▶ **INSTRUCTION**: Copy the lines holding the word "scene", all of them.

▶ **DATA BLOCK**:
=-=-=
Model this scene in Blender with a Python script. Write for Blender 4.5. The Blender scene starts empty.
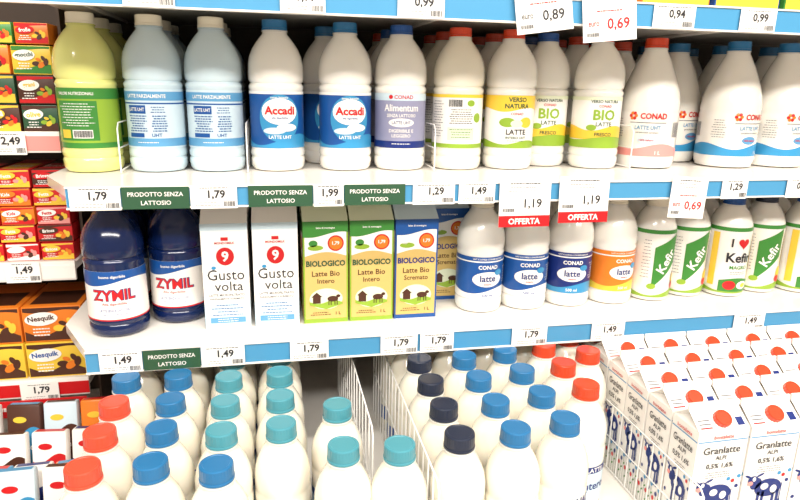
import bpy, bmesh, math, random
from mathutils import Vector, Matrix
random.seed(4)
SC=bpy.context.scene
# ------------------------------------------------------------ materials
def lin(c):
    return tuple(((x/255)/12.92 if x/255<=.04045 else ((x/255+.055)/1.055)**2.4) for x in c)
_m={}
def M(name,rgb,rough=.45,noise=0.04,metal=0,spec=.5,sss=0,nscale=18,coat=0):
    if name in _m: return _m[name]
    m=bpy.data.materials.new(name); m.use_nodes=True
    nt=m.node_tree; b=nt.nodes['Principled BSDF']
    c=lin(rgb)
    tc=nt.nodes.new('ShaderNodeTexCoord'); n=nt.nodes.new('ShaderNodeTexNoise'); n.inputs['Scale'].default_value=nscale
    r=nt.nodes.new('ShaderNodeMapRange'); r.inputs['To Min'].default_value=1-noise; r.inputs['To Max'].default_value=1+noise*.4
    mx=nt.nodes.new('ShaderNodeMix'); mx.data_type='RGBA'; mx.blend_type='MULTIPLY'; mx.inputs[0].default_value=1
    mx.inputs[6].default_value=(*c,1)
    nt.links.new(tc.outputs['Object'],n.inputs['Vector']); nt.links.new(n.outputs['Fac'],r.inputs['Value'])
    nt.links.new(r.outputs['Result'],mx.inputs[7]); nt.links.new(mx.outputs[2],b.inputs['Base Color'])
    b.inputs['Roughness'].default_value=rough; b.inputs['Metallic'].default_value=metal
    b.inputs['Specular IOR Level'].default_value=spec; b.inputs['Coat Weight'].default_value=coat; b.inputs['Coat Roughness'].default_value=.07
    if sss:
        b.inputs['Subsurface Weight'].default_value=sss; b.inputs['Subsurface Radius'].default_value=(1,.8,.6); b.inputs['Subsurface Scale'].default_value=.012
    _m[name]=m; return m
WHITE=M('plastic_white',(238,234,226),.2,sss=.3,coat=.6)
CREAM=M('plastic_cream',(238,231,214),.22,sss=.3,coat=.6)
ICE=M('plastic_ice_blue',(198,216,224),.2,sss=.25,coat=.6)
LIME=M('plastic_pale_lime',(226,226,138),.22,sss=.25,coat=.6)
NAVYB=M('plastic_navy',(10,28,72),.16,coat=.2)
FRESH=M('plastic_milky',(240,234,219),.2,sss=.4,coat=.6)
CAPW=M('cap_cream',(234,226,206),.35)
CAPB=M('cap_blue',(24,76,146),.3)
CAPL=M('cap_sky_blue',(36,108,158),.3)
CAPT=M('cap_teal',(72,144,158),.3)
CAPN=M('cap_dark_navy',(32,40,60),.3)
CAPR=M('cap_coral_red',(220,76,52),.3)
CAPO=M('cap_orange_red',(208,66,34),.3)
PW=M('paper_white',(240,236,230),.5,.02)
PBLUE=M('print_blue',(26,80,150),.28); PLB=M('print_light_blue',(92,152,194),.28); PSKY=M('print_sky',(56,142,190),.28)
PRED=M('print_red',(200,28,32),.32); PDK=M('print_dark',(38,36,40),.5); PGR=M('print_grey',(112,112,116),.5)
PGN=M('print_green',(60,130,52),.32); PDG=M('print_dark_green',(44,82,56),.4); PLG=M('print_lime_green',(142,174,54),.32)
PYE=M('print_yellow',(234,194,62),.32); PTAN=M('print_tan',(208,176,104),.45); POR=M('print_orange',(226,122,34),.32)
PMAU=M('print_mauve',(146,146,174),.36); PBR=M('print_brown',(74,38,22),.45); PPALE=M('print_pale_blue',(200,218,227),.36)
PNAVY=M('print_navy',(24,44,114),.32); PPINK=M('print_pink',(230,148,142),.36); PPALEG=M('print_pale_green',(224,229,200),.36)
SHELF=M('shelf_enamel_white',(238,233,226),.22,.02); RAILB=M('rail_insert_blue',(74,144,186),.3)
WIRE=M('wire_white',(236,234,230),.35,.02); DARKB=M('back_panel_brown',(66,49,36),.6); BACKW=M('back_panel_grey',(92,80,68),.6)
# ------------------------------------------------------------ text cache
_t={}
def tmesh(s,bold=.0):
    k=(s,bold)
    if k in _t: return _t[k]
    cu=bpy.data.curves.new('t','FONT'); cu.body=s; cu.size=1; cu.resolution_u=2; cu.offset=bold
    cu.align_x='CENTER'
    ob=bpy.data.objects.new('t',cu); bpy.context.collection.objects.link(ob)
    me=ob.to_mesh()
    vs=[(v.co.x,v.co.y) for v in me.vertices]; fs=[tuple(p.vertices) for p in me.polygons]
    ob.to_mesh_clear(); bpy.data.objects.remove(ob); bpy.data.curves.remove(cu)
    if vs:
        x0=min(v[0] for v in vs);x1=max(v[0] for v in vs);y0=min(v[1] for v in vs);y1=max(v[1] for v in vs)
        cx=(x0+x1)/2;cy=(y0+y1)/2
        vs=[(a-cx,b-cy) for a,b in vs]; _t[k]=(vs,fs,x1-x0,y1-y0)
    else: _t[k]=([],[],1,1)
    return _t[k]
# ------------------------------------------------------------ mesh builder
class MB:
    def __init__(s): s.v=[];s.f=[];s.m=[];s.sm=[];s.mats=[]
    def mi(s,m):
        if m not in s.mats: s.mats.append(m)
        return s.mats.index(m)
    def add(s,vs,fs,mat,smooth=False):
        o=len(s.v); s.v+= [tuple(v) for v in vs]; i=s.mi(mat)
        for f in fs: s.f.append(tuple(o+a for a in f)); s.m.append(i); s.sm.append(smooth)
    def revolve(s,prof,mat,seg=40,cx=0,cy=0,rib=0):
        vs=[];fs=[]
        for r,z in prof:
            for k in range(seg):
                a=2*math.pi*k/seg; rr=r-(rib if (k%2 and r>rib*3) else 0)
                vs.append((cx+rr*math.cos(a),cy+rr*math.sin(a),z))
        n=len(prof)
        for i in range(n-1):
            for k in range(seg):
                k2=(k+1)%seg
                fs.append((i*seg+k,i*seg+k2,(i+1)*seg+k2,(i+1)*seg+k))
        fs.append(tuple(reversed(range(seg)))); fs.append(tuple((n-1)*seg+k for k in range(seg)))
        s.add(vs,fs,mat,True)
    def box(s,x0,x1,y0,y1,z0,z1,mat,bev=0):
        bm=bmesh.new(); bmesh.ops.create_cube(bm,size=1)
        for v in bm.verts: v.co=Vector((x0+(v.co.x+.5)*(x1-x0),y0+(v.co.y+.5)*(y1-y0),z0+(v.co.z+.5)*(z1-z0)))
        if bev: bmesh.ops.bevel(bm,geom=bm.edges[:],offset=bev,segments=2,affect='EDGES',profile=.5)
        bm.verts.ensure_lookup_table(); bm.verts.index_update()
        s.add([v.co[:] for v in bm.verts],[tuple(v.index for v in f.verts) for f in bm.faces],mat); bm.free()
    def rect(s,mp,x0,x1,z0,z1,mat,n=1,k=1,nz=1):
        vs=[];fs=[]
        for j in range(nz+1):
            for i in range(n+1): vs.append(mp(x0+(x1-x0)*i/n,z0+(z1-z0)*j/nz,k))
        for j in range(nz):
            for i in range(n):
                a=j*(n+1)+i; fs.append((a,a+1,a+n+2,a+n+1))
        s.add(vs,fs,mat,True)
    def wave(s,mp,x0,x1,zb,zt,mat,n=24,k=1,nz=6):   # area between two z(x) functions
        vs=[];fs=[]
        for j in range(nz+1):
            for i in range(n+1):
                x=x0+(x1-x0)*i/n; a=zb(x);b=zt(x); vs.append(mp(x,a+(b-a)*j/nz,k))
        for j in range(nz):
            for i in range(n):
                a=j*(n+1)+i; fs.append((a,a+1,a+n+2,a+n+1))
        s.add(vs,fs,mat,True)
    def poly(s,mp,pts,mat,k=2):
        cx=sum(p[0] for p in pts)/len(pts);cz=sum(p[1] for p in pts)/len(pts)
        rings=3;n=len(pts);vs=[mp(cx,cz,k)]
        for r in range(1,rings+1):
            for p in pts: vs.append(mp(cx+(p[0]-cx)*r/rings,cz+(p[1]-cz)*r/rings,k))
        fs=[(0,1+i,1+(i+1)%n) for i in range(n)]
        for r in range(rings-1):
            for i in range(n):
                a=1+r*n;b=1+(r+1)*n;j=(i+1)%n
                fs.append((a+i,b+i,b+j,a+j))
        s.add(vs,fs,mat)
    def ell(s,mp,cx,cz,rx,rz,mat,k=2,n=20,rot=0):
        c,sn=math.cos(rot),math.sin(rot)
        s.poly(mp,[(cx+rx*math.cos(t)*c-rz*math.sin(t)*sn,cz+rx*math.cos(t)*sn+rz*math.sin(t)*c) for t in [2*math.pi*i/n for i in range(n)]],mat,k)
    def text(s,mp,t,cx,cz,h,mat,w=None,k=3,bold=.015,rot=0):
        vs,fs,tw,th=tmesh(t,bold)
        if not vs: return
        sz=h/th; sx=sz
        if w and tw*sz>w: sx=w/tw
        c,sn=math.cos(rot),math.sin(rot)
        out=[]
        for a,b in vs:
            a*=sx;b*=sz
            out.append(mp(cx+a*c-b*sn,cz+a*sn+b*c,k))
        s.add(out,fs,mat)
    def lines(s,mp,cx,z0,w,n,dz,mat,k=3,seed=0,h=.0012):
        rr=random.Random(seed)
        for i in range(n):
            ww=w*rr.uniform(.6,1); x=cx-ww/2
            while x<cx+ww/2:
                l=rr.uniform(.002,.006); s.rect(mp,x,min(x+l,cx+ww/2),z0-i*dz-h/2,z0-i*dz+h/2,mat,1,k); x+=l+.0011
    def barcode(s,mp,cx,cz,w,h,mat,k=3,seed=1):
        rr=random.Random(seed);x=cx-w/2
        while x<cx+w/2:
            l=rr.choice([.0004,.0008,.0012]); s.rect(mp,x,x+l,cz-h/2,cz+h/2,mat,1,k); x+=l+rr.choice([.0005,.0009])
    def mesh(s,name,ang=38):
        me=bpy.data.meshes.new(name); me.from_pydata(s.v,[],s.f)
        for m in s.mats: me.materials.append(m)
        me.polygons.foreach_set('material_index',s.m); me.polygons.foreach_set('use_smooth',s.sm)
        me.update()
        try: me.set_sharp_from_angle(angle=math.radians(ang))
        except Exception: pass
        return me
def put(me,name,loc=(0,0,0),rz=0,rx=0,ry=0,parent=None):
    ob=bpy.data.objects.new(name,me); bpy.context.collection.objects.link(ob)
    ob.location=loc; ob.rotation_euler=(rx,ry,rz)
    if parent: ob.parent=parent
    return ob
def flat(y,x0=0,z0=0):      # plane facing -Y
    return lambda x,z,k: (x0+x,y-.0004*k,z0+z)
def side(xl,y0=0):          # plane facing -X
    return lambda x,z,k: (xl-.0004*k,y0-x,z)
def cyl(prof,R,rot=0):
    def r(z):
        for (a,za),(b,zb) in zip(prof,prof[1:]):
            if za<=z<=zb and zb>za: return a+(b-a)*(z-za)/(zb-za)
        return prof[-1][0]
    def mp(x,z,k):
        a=x/R+rot; q=r(z)+.0004*k
        return (q*math.sin(a),-q*math.cos(a),z)
    return mp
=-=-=
▶ **ANSWER FOR THE TASK**:
Model this scene in Blender with a Python script. Write for Blender 4.5. The Blender scene starts empty.
SC=bpy.context.scene